Les modes de vie de ces populations, de tradition animiste, contrastent avec ceux des musulmans des villes, Foulbés et Mandaras, souvent commerçants (notre conte y fait allusion). Comme dans l’ensemble des monts du Mandara, l’économie ouldémé est une économie de subsistance dans un milieu contraignant, ayant maintenu son équilibre dans l’autarcie. Cet équilibre devient précaire s’il s’agit d’entrer dans l’économie monétaire. Les exploitations agricoles traditionnelles, viables en autarcie, ont utilisé au maximum les conditions naturelles. Or, les possibilités d’amélioration du niveau de vie sont relativement limitées. Les cultures se font à la houe. Dans ces conditions, élever un enfant infirme est une lourde charge, ce que suggère le conte. Ce récit, toujours d’actualité, fait partie de l’ensemble le plus apprécié de nos jours par les jeunes Ouldémés. C’est cette réalité qui a guidé notre choix.
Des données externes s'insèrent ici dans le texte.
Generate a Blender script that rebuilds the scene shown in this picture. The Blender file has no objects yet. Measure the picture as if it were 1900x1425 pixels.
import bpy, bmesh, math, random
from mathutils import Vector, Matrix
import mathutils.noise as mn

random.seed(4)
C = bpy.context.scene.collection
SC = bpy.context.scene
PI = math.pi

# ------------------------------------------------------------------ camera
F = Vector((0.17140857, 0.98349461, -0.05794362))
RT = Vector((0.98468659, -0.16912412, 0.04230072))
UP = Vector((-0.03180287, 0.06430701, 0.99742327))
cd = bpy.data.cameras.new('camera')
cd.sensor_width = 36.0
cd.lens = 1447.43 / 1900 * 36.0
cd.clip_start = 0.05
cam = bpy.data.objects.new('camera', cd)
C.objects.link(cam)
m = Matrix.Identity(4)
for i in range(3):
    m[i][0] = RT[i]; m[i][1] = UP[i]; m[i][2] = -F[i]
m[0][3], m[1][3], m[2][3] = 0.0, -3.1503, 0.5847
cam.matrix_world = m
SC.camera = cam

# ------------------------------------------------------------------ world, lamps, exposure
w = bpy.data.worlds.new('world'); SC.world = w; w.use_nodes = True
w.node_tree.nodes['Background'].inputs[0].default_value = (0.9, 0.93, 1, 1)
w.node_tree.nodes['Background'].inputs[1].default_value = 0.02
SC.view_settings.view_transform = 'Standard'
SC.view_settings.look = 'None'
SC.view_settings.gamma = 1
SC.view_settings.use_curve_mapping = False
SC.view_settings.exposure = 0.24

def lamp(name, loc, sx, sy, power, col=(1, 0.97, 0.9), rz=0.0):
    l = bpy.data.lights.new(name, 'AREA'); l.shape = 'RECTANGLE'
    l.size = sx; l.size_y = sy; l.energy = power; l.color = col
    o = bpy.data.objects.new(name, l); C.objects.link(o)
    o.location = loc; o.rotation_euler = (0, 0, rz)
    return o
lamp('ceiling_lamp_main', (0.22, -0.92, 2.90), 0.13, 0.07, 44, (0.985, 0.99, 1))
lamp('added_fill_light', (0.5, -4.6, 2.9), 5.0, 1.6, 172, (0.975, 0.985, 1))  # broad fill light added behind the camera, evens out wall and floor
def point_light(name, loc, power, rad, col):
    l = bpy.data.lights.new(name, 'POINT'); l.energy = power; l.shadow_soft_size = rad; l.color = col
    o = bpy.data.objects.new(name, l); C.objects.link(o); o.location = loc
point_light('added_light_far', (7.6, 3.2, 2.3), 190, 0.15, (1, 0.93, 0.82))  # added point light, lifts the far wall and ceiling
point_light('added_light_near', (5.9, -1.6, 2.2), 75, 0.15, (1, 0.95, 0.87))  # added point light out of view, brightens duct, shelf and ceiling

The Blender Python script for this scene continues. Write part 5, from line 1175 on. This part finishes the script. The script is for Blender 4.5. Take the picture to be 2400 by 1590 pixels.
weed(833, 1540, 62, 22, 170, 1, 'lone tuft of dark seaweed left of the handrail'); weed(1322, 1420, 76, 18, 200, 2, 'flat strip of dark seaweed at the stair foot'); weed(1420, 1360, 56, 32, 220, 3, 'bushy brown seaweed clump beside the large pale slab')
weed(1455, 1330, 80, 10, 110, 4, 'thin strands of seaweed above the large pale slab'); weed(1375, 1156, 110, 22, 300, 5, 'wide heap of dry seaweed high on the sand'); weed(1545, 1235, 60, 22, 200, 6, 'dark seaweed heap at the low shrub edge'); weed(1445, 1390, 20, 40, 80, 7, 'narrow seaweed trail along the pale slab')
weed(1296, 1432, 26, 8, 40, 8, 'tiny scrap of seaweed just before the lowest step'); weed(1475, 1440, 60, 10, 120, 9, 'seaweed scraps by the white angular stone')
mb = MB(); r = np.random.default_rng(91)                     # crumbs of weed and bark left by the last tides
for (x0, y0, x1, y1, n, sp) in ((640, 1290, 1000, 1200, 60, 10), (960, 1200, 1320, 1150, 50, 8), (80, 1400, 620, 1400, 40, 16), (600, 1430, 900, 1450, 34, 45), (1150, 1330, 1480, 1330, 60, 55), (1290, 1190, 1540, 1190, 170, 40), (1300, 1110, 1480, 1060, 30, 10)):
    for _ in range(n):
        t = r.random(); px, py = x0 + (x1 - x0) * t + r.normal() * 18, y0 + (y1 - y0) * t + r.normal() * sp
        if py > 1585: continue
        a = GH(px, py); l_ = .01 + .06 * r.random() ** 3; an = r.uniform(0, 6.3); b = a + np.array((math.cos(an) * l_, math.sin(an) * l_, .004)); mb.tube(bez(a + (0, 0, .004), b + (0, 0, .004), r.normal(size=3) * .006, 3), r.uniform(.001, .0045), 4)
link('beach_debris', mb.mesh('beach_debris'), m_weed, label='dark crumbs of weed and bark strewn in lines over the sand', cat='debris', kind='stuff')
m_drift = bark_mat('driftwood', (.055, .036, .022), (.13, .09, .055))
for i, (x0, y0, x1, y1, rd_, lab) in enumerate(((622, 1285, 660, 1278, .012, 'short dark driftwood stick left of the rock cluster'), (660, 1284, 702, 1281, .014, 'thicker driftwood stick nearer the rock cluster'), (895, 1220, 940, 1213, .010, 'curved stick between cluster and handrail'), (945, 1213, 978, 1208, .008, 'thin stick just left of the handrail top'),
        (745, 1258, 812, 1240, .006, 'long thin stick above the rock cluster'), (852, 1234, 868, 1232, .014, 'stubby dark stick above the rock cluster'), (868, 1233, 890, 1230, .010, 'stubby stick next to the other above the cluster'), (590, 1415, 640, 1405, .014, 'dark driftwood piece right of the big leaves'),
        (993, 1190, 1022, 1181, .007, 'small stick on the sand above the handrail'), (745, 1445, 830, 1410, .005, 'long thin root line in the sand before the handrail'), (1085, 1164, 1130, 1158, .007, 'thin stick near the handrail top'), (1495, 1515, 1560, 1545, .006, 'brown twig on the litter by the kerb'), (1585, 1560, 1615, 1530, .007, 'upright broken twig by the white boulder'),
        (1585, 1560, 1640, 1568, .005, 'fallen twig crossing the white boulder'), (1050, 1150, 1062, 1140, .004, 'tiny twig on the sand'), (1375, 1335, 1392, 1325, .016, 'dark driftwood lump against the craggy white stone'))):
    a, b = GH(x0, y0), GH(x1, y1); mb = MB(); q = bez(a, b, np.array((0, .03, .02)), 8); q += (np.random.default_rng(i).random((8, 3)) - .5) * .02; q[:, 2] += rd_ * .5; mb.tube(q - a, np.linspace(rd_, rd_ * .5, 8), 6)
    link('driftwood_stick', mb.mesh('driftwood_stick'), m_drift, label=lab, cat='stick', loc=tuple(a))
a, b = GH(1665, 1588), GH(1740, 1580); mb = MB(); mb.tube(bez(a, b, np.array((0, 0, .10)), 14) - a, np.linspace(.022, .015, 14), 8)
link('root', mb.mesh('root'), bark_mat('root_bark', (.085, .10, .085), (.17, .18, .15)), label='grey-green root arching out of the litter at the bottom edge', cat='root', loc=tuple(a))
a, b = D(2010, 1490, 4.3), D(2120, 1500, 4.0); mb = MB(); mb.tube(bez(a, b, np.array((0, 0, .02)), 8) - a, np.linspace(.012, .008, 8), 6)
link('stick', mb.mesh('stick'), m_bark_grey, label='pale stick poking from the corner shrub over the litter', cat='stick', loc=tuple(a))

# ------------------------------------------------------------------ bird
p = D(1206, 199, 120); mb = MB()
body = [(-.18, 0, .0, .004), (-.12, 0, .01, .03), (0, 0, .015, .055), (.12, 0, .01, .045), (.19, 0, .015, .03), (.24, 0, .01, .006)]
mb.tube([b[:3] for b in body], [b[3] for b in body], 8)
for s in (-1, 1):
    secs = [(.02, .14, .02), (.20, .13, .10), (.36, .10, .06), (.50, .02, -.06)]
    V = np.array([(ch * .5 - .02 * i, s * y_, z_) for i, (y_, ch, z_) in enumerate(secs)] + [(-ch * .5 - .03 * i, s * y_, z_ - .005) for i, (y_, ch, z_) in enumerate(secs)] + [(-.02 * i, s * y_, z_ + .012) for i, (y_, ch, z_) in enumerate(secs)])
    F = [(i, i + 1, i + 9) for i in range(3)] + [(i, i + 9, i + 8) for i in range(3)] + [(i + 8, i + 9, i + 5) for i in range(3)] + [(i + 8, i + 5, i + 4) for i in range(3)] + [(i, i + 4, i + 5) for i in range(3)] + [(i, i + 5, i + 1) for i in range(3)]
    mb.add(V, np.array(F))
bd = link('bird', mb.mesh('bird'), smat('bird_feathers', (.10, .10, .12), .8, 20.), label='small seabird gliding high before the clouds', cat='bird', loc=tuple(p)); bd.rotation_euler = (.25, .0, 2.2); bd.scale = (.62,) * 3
La langue ouldémé, comme les autres langues tchadiques, peut, par ses racines et certains traits grammaticaux, être rapprochée de l’ensemble chamito-sémitique. Pour plus de précisions sur les affixes verbaux et les phonèmes originaux, tels que les consonnes latérales-fricatives, on peut se reporter aux ouvrages suivants :
Références
COLOMBEL, Véronique de, 1986, Phonologie quantitative et synthématique, avec application à l’ouldémé, langue tchadique du Nord-Cameroun, Paris, SELAF (LCA 7), 375 p.
—, 1987, Les Ouldémés. Introduction géographique et ethnologique à l’étude d’une société animiste de cultivateurs de mil dans les Monts Mandara, Paris, SELAF (LCA 8), 100p.
—, 1996, La langue ouldémé, Nord-Cameroun, précis de grammaire, texte, lexique. Les Documents de Linguistique africaine 4, Paris, 340 p.